USING MG/CA AND STABLE LIGHT ISOTOPE RATIOS OF A BENTHIC FORAMINIFERAL SPECIES TO DETECT THE 8.2 KA COOLING EVENT ON THE ICELANDIC SHELF

Greenland ice cores record a 6°C cooling, lasting ~100 years, around 8.2 ka BP. The 8.2-ka cooling event has been associated with a final, catastrophic draining of proglacial lakes Agassiz and Ojibway, which released 163,000 km3 of fresh water into the North Atlantic. One of the unresolved problems is whether the 8.2 event affected the Icelandic shelf and left an imprint in the marine record. The 8.2 event was not recorded in the d18O of foraminiferal calcite in a Calypso piston core MD99-2266 (66°13'77”N, 23°15'93”W, water depth 100 m) retrieved in NW Iceland when sampled at a resolution of ~100 years, a commonly used sampling resolution. We argued that the poor sampling resolution could easily have missed the 8.2 event. We took advantage of the high sedimentation rates of the core and sampled at ~15-24 year resolution between 7700 and 8400 cal yr BP. The chronology in this interval is well constrained by 6 AMS 14C dates. We also argued that the d18O (a function of temperature and salinity) might not have recorded the event, because a cooling would result in heavier isotopes and the freshening in lighter isotopes. The opposing signals of cooling and freshening might dampen the d18O record.

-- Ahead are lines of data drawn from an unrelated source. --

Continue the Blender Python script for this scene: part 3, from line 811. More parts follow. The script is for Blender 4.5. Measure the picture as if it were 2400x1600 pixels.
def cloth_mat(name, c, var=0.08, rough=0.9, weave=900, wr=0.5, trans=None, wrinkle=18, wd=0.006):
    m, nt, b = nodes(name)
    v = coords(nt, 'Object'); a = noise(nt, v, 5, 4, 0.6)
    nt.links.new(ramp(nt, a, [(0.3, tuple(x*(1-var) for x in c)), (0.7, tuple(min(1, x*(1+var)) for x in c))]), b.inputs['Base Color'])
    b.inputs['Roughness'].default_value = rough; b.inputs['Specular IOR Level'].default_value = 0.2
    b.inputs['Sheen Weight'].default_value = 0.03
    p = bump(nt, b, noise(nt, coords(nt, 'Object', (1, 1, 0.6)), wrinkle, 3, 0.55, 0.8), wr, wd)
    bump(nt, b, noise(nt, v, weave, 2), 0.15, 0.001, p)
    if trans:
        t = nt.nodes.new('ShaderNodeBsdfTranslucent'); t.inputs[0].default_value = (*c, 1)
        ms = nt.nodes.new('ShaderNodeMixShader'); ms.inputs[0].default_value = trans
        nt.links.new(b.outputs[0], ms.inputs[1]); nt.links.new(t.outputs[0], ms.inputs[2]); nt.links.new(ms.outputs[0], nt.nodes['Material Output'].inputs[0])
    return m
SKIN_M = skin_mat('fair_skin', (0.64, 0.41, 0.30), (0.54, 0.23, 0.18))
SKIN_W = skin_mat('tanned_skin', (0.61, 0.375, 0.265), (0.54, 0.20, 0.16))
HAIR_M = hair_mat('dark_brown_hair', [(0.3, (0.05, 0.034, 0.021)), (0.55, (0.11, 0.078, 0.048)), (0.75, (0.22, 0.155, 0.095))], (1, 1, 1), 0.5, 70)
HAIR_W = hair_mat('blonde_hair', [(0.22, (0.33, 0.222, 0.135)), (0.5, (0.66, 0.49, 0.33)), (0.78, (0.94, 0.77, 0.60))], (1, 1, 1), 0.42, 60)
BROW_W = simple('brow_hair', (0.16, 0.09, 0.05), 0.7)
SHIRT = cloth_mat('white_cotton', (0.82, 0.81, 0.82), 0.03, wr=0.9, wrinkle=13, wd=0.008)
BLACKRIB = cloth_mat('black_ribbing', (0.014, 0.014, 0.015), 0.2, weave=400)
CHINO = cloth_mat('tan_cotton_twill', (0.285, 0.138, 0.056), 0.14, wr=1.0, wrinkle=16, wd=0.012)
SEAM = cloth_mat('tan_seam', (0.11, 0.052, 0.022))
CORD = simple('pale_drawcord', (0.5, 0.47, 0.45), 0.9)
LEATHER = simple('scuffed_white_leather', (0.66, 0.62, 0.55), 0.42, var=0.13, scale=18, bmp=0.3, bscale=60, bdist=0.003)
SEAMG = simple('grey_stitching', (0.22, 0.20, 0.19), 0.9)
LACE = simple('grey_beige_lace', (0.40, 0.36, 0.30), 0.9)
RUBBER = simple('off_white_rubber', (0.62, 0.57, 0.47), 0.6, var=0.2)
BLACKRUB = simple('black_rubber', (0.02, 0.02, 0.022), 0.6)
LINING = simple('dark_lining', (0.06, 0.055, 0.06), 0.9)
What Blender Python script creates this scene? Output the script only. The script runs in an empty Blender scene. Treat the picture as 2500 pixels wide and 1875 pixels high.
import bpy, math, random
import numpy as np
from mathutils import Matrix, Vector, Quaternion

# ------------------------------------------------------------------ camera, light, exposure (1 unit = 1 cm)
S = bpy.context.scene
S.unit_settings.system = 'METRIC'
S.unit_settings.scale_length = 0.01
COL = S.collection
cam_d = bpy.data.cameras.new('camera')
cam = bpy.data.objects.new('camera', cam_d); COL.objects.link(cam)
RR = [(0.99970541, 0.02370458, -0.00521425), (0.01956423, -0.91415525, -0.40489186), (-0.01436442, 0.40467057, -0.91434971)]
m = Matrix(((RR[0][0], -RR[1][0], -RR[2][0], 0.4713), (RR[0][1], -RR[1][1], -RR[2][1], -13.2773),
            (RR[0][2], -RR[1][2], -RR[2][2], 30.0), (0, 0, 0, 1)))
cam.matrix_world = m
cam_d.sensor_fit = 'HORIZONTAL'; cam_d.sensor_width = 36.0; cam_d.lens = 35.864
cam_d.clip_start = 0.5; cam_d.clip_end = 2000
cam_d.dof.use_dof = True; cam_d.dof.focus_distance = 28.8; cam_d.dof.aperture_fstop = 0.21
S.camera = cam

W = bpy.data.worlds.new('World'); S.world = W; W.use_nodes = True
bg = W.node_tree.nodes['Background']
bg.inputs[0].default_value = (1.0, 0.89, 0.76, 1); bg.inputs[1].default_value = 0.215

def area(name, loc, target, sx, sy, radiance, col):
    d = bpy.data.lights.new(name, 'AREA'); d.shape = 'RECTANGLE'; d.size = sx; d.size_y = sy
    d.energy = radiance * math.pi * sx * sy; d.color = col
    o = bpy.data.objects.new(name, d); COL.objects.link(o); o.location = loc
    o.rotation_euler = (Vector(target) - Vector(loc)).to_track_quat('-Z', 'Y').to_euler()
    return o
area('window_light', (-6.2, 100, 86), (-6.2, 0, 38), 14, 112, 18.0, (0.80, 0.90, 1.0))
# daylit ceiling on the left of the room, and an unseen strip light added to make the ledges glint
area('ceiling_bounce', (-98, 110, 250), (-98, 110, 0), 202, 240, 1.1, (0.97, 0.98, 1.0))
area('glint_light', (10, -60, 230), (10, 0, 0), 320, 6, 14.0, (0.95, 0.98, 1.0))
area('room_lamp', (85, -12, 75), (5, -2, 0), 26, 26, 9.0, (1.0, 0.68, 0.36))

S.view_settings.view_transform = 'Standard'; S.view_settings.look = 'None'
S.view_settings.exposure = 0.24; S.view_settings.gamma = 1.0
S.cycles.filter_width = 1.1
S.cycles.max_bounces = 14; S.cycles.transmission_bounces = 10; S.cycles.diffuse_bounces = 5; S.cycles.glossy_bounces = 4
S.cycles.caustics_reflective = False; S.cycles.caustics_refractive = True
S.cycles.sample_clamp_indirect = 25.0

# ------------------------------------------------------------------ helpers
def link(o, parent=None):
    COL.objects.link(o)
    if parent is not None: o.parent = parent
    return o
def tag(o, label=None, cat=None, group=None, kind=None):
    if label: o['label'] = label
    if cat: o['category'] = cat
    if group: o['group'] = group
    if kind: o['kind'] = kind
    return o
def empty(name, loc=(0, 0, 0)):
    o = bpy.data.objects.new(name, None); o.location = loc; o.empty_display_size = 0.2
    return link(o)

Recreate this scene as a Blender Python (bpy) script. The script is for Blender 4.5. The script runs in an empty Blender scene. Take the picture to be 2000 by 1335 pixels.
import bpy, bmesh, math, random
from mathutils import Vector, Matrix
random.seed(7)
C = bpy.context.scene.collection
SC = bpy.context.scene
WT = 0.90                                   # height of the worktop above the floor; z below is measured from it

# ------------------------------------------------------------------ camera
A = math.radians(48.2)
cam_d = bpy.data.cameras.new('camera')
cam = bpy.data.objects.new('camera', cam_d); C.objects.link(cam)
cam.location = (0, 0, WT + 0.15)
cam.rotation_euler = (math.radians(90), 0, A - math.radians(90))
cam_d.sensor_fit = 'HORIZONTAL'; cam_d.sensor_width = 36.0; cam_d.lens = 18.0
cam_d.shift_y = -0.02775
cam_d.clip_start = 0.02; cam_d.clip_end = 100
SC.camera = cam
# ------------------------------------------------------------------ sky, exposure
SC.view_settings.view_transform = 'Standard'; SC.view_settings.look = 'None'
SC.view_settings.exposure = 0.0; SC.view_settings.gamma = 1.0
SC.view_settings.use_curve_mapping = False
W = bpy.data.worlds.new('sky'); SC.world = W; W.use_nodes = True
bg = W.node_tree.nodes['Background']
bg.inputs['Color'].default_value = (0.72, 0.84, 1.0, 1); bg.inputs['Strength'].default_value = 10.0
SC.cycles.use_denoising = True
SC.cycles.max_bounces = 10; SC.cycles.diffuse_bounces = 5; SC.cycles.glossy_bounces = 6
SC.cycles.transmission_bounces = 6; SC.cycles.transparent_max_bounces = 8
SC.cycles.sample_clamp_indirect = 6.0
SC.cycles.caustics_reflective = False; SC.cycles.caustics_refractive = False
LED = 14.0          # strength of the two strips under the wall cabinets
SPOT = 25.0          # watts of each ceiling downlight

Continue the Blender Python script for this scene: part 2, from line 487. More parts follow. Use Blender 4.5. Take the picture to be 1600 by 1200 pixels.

We proposed to analyze the Mg/Ca ratio (a function solely of temperature) of Cibicides lobatulus, a benthic, epifaunal foraminifera that occurs in high percentages in the core. We present a new provisional calibration curve for the Mg/Ca of C. lobatulus against temperature (T), Mg/Ca=1.1031+0.12905 T (R=0.88), which is based on the analysis of 12 shallow (100-350 m) surface sediment samples from the SW/N Iceland and Greenland shelves with a robust temperature data set ranging from 0.6-7.2° C. The d18O composition became heavier by 0.2‰, which has been suggested to indicate a ~1°C cooling. The quantitative temperature reconstruction based on the Mg/Ca analysis showed a ~3°C cooling at 8.2 ka, lasting ~100 years. As hypothesized the d18O signal was dampened because of the opposing effect of cooling and freshening. We calculated the d18O of seawater using the Lynch-Stieglitz (2003) equation: d18O(foraminifera)-d18O(seawater)+0.27=-0.21T+3.38. The results showed a lighter d18O composition of ~0.4‰, which indicates a response to fresh water inflow. We also present the mineral and foraminifera records. This project was funded by a GSA student grant.